Monday, June 28, 2010

The Taylor Highway and the Spare Tire

The Taylor highway is 160 miles in length; the last 100 miles of it unpaved. It runs from Tetlin Junction near Tok, Alaska northward to Eagle, Alaska. It was cut over the winter of 1945-1946. Three times it climbs to elevations over 3500’ before finally descending into Eagle at 908’. The road is rough, and isolated; a spare tire is a must…

I dropped my spare tire at mile 25. I heard it hit the asphalt, and briefly spotted it careening off into the woods out of my side view mirror. It appeared that those ultra strength zip ties on the underside of the truck bed had grown tired of supporting their burden, and jettisoned the spare tire from beneath the truck when I sailed over a steep bump and corresponding dip in the road caused by a frost heave.

I stopped as soon as I could and back tracked up the road to the base of the frost heave. Looking down hill, over the drainage, an interesting physics problem presented itself: How far does a 50 pound tire, rolling and bouncing at 60 mph, penetrate into a previously burnt boreal forest of black spruce and muskeg? It turns out not very far, but that didn’t stop me from searching for the damn thing a quarter mile from the road.

My initial excitement over the situation caused me to forgo all of the search training and tracking skills I have learned…which isn’t a lot, but any structured effort would have been a better approach than my frantic running through the forest ‘hoping’ I’d find it. This hope came from the optimism I try to have during actual search and rescue missions. Optimism keeps morale high and creates the mindset that you can and will find your subject. However, I was replacing this optimism with blind faith. Something to the affect that if I believed hard enough the spare tire would manifest itself on the other side of that black spruce tree. This concept has failed to work on multiple occasions.

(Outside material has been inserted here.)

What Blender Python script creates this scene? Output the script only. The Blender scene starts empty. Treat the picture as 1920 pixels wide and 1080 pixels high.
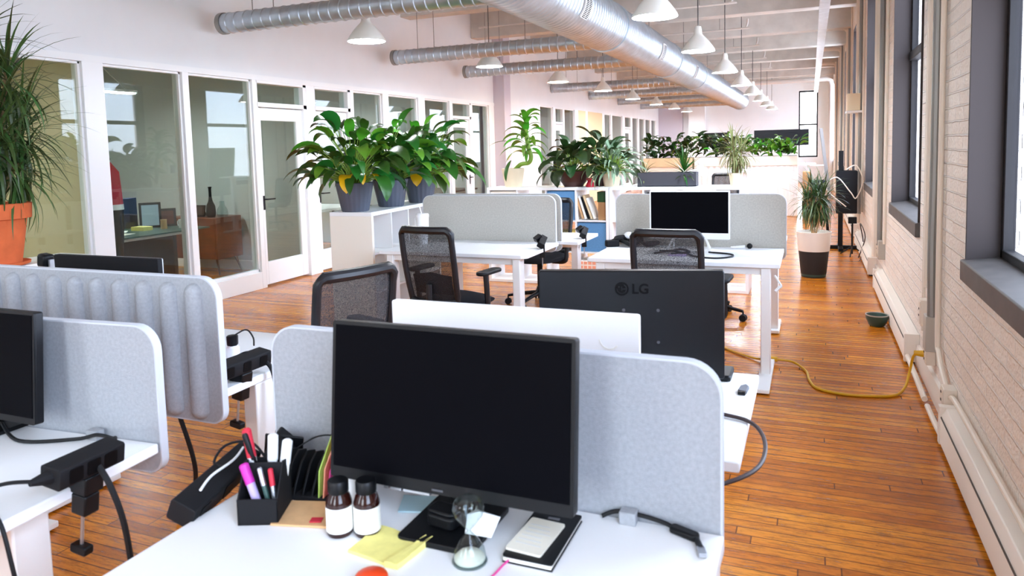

After my impulsiveness slowed down, I reassessed the situation, and this time tried to be clever. I deduce exactly which frost heave cause the spare to rip loose and then re-drove the road, dropping an orange bouncy ball at the exact moment the car again reacted severely to the same sharp hump in the road that caused the spare to drop. My thinking was that the orange ball would follow approximately the same path as the spare. All I had to do was watch where it went. The downside to this plan was that I had barely seen the spare tire rolling across the road at 60 mph, so there was little chance that I’d be able to follow a little bouncy ball out of my side view mirror. Well, that realization came a little too late. Thanks Mom for the bouncy ball, but it’s now made its home 50 feet off of the Taylor highway near mile marker 25.

My next bit of cleverness was to ‘track’ the tire’s path into the forest. If I could just find one bent over weed or cracked twig on a shrub then I could delineate the cone of the tire’s path. If I could find two signs of the tire’s path, then I’d have a line which I could simply follow it to its vulcanized rubber terminus. Well, I found a plant laying over that looked very promising. I got all excited and rejoiced in my cleverness only to be stumped as I moved downhill from the plant to realize that the wall of shrubs that the tired ‘must of’ rolled through had absolutely no sign of huge spare tire crashing through it. I realized that the plant was probably knocked by me from my earlier footsteps of the initial frenetic search. Cleverness was now 0 for 2.
When I finally calmed down enough to stop being so impulsive and clever, I started grid searching the area. Going back and forth in increments just large enough to be sure I would be able to spot a tire on either side of me. I found the tire in 20 minutes. Add that to the 40 minutes of me acting like an idiot, and it only took 1 hour to find the spare.

I got a flat 40 miles later.

Eagle or Bust!

It took me three tries to leave Iowa, and I still forgot the rye whiskey. Attempt number one occurred about 3pm on Saturday after spending the morning packing and filling out documents for the government. After about 30 minutes of driving north, I hung a hard left into that famous Iowa wind and the metal rack that fit over my truck started swaying back and forth. I pulled over to investigate, and it appeared that in attaching the rack to the truck we had overlooked two important points: one, the significant amount of weight and drag of the bikes and the rocket box. Two, we failed to anchor the front of the rack to the cab of the truck.

It felt like I was at a critical juncture; I was headed to Alaska, the frontier state of rugged, self sufficient individuals, I needed to be able fix this on my own. But, I had 3100 more miles of headwind in front of me, the last thing I wanted to was to find the entire rack, gas can and all, back down the highway after the duct tape wore off and the welds failed.

The decision to turn around pretty much made itself and I headed back to the farm, quite relieved. I was tired and didn’t really feel starting a road trip that day anyways. Wendell and I used some cross bars from the bike rack from the Camry and huge wood block to secure the rack to the cab of the truck. Wendell had just finished planting corn for the season, so we went out for pizza and beer to celebrate the combined victories.

The next morning I made it a quarter mile down the road before I realized I had left all the food and beer that Wendell had given me in the fridge. I turned around and loaded up the cooler, and on attempt number three, made it all the way to North Dakota before stopping for the evening, and remembering I had forgotten the whiskey.